In February 2014, China’s state council approved the building of a financial zone in Qingdao, known as the Qingdao Wealth Management Financial Comprehensive Reform Pilot Zone. The Jinjialing financial zone is currently under construction. The financial zone now contains 360 firms. Since the creation of the pilot zone, cross-border borrowing has been made possible. Many South Korean banks have been able to establish themselves in Qingdao by offering low-interest loans to Chinese companies. In September last year, China was offering interest rates of 4.5 per cent, whereas South Korean banks were offering interest rates between 3.8 and 4 per cent.

Some of the policies that the government of Qingdao have adopted include mortgage plans to benefit small and medium-sized high-tech companies with loan financing, pilot programs for qualified and domestic partners, allowing overseas investors to convert foreign currencies into yuan for private equity investments in China and raising funds for overseas investments.

In the Global Financial Centres Index September 2016 edition, Qingdao was listed as 46 in the financial centre rankings. However, it is on the rise and was listed as number 2 in the financial centres likely to become more significant in the next few years. In 2015, Qingdao’s GDP per capita was $15,600 and the city has received more than $60 billion in foreign direct investments since the 1970s.

Subsequent to the delegation, further meetings occurred between ICFS and the universities located in Qingdao: the Ocean University of China, Qingdao University and Shanghai University of Finance and Economics. These meetings were to discuss future research and educational collaborations between the organisations. The Ocean University of China and Shanghai University of Finance and Economics have indicated that they wish to collaborate in forming coeducation programs with the ICFS. This collaboration will assist Qingdao to further develop into a successful financial district in the future and will also be beneficial for Adelaide students and academic staff. ICFS will be completing a study tour this year in order to build on the progress that has been achieved so far between the universities.
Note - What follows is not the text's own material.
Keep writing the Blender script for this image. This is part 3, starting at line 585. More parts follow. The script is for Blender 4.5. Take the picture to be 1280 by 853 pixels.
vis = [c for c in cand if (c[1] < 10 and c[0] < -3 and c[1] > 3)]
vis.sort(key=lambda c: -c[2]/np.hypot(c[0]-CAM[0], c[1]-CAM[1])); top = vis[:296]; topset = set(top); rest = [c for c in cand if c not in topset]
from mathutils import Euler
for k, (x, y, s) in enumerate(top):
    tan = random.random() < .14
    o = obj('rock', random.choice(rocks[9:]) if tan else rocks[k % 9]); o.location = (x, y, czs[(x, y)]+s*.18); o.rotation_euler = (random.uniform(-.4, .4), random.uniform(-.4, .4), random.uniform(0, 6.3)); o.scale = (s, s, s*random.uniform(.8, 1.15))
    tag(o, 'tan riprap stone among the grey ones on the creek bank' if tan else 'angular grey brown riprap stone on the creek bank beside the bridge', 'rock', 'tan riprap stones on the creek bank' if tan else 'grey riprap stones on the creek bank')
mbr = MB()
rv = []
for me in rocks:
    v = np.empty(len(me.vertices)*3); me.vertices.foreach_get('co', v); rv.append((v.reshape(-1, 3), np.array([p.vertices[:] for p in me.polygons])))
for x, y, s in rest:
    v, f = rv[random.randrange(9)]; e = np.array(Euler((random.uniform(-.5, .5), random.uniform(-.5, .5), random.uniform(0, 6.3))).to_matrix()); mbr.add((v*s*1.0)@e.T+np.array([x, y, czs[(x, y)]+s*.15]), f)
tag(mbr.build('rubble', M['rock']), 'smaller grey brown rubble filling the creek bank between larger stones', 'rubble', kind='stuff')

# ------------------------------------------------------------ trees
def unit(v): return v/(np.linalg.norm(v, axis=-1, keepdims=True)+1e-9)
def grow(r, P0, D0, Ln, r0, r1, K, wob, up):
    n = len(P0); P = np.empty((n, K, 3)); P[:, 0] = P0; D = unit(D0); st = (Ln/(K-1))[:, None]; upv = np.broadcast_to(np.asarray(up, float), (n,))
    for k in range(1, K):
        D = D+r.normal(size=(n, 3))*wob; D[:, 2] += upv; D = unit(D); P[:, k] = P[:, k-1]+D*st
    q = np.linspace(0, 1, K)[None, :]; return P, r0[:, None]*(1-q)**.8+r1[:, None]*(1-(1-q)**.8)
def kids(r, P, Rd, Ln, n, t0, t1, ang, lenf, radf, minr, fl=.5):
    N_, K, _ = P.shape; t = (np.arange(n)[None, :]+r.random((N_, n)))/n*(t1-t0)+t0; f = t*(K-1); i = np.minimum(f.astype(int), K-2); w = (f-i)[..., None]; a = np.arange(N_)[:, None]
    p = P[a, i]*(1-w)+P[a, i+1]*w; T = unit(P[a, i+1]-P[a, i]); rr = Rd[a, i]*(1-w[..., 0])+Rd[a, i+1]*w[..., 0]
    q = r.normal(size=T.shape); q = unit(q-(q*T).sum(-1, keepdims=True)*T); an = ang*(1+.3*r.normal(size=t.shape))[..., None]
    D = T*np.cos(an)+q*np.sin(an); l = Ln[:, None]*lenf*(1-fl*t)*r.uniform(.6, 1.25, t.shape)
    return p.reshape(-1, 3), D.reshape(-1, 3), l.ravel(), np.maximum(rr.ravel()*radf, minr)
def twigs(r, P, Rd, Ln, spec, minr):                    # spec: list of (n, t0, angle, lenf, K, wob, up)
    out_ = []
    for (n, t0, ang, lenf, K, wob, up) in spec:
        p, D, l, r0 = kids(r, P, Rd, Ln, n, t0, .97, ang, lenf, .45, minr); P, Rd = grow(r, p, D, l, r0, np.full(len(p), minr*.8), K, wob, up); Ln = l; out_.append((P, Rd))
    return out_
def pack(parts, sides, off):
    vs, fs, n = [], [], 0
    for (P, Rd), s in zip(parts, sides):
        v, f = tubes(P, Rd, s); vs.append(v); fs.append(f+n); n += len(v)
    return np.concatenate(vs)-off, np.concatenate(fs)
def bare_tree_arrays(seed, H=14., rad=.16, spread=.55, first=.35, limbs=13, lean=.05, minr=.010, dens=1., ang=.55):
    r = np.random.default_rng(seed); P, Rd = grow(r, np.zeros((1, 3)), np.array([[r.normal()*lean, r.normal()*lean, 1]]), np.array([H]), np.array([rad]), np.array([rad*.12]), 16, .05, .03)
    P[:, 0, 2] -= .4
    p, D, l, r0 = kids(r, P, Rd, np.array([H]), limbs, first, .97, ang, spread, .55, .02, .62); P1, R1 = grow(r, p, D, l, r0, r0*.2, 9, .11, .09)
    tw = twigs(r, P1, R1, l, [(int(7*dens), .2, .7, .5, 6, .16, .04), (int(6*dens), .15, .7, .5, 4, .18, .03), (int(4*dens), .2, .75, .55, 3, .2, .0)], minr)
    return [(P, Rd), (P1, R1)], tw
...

One of the key financial areas Adelaide can assist Qingdao to develop is financial services for an ageing population. Currently, China’s population of those over 60 has reached over 200 million. This represents 15.5 per cent of China’s population. By 2050, this number is predicted to increase to over 300 million people or more than 20 per cent of China’s population. In Australia, those aged 65 and over currently represent 15.3 per cent of our population. By 2040, it is predicted this age bracket will represent 20 per cent of the Australian population.

As I have mentioned, ICFS is a specialist in SMSFs. While in Qingdao, Mr White discussed success in Australia with the Qingdao Financial Affairs Office. It is vital that a financial solution is established to cater for the increasing ageing population in China. Hopefully, the ICFS can assist in making a contribution to this area.

I acknowledge the work of the ICFS in pursuing these international opportunities that will benefit both Adelaide, the state of South Australia, as well as the citizens of Qingdao. I also acknowledge the University of Adelaide’s Business School for engaging with Qingdao on a global stage. I wish them every success in this endeavour. I congratulate the university on this initiative.